Stretching the truth in advertising

I'm sure that this apartment is lovely and the location is great. However, saying that Mekor Haim St. is in Baka is like saying that 120th St. is on the Upper West Side. Close, but no cigar.

Also, I don't know if this is stretching the truth exactly, but I would not advertise myself as a Technion grad if I could only tutor math at a junior high/middle school level. If you're going to tout the fancy smarty-pants school, it should be because you feel you can tutor high school and university students. At least high school!

And here is the Hebrew:


RAK said...

When I read the first bit, I thought, "Mekor Haim must be in Talpiot or Arnona, kind of like people talk about 'North Bethesda'." I guess I was wrong!

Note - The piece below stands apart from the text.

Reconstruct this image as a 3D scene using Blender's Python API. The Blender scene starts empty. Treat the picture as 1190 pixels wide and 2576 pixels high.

And, judging generously, perhaps the tutor is advertising a willingness to tutor that most obnoxious age of child, the middle school student. (Yeah, that's a stretch.)

Abacaxi Mamao said...

A more charitable read of the light post advertiser just occurred to me:

Junior high students are worried about getting into good high schools, which I think requires doing well in all subjects. This is the time of year when they are likely to worry. So it makes sense to advertise to that grade level. Maybe high school students who don't "major" in math don't care that much about doing well, as long as they can pass enough bagruyot to graduate. (Bagruyot are exams taken at the end of high school, I think like A-levels in the UK in that you take harder tests in the subjects that you major in.)

mjg said...

It might also be that the post advertiser knew high school and university level math perfectly well, but was a specialist specifically in teaching math to junior high students, perhaps had taken a course in just that topic at the Technion? Nah, I'm probably kidding myself. But people should think that way. Knowing math at a certain level does not mean that you are competent at teaching it (as we both know).

Abacaxi Mamao said...

Nice idea, but I think if s/he had been specifically trained to teach middle-schoolers, s/he would have mentioned that fact. Perhaps in place of "every student successful," which is, well, clearly not true. Would have been more reasonable to say "every student improves." Unless the definition of success is improvement, in which case I retract my objection.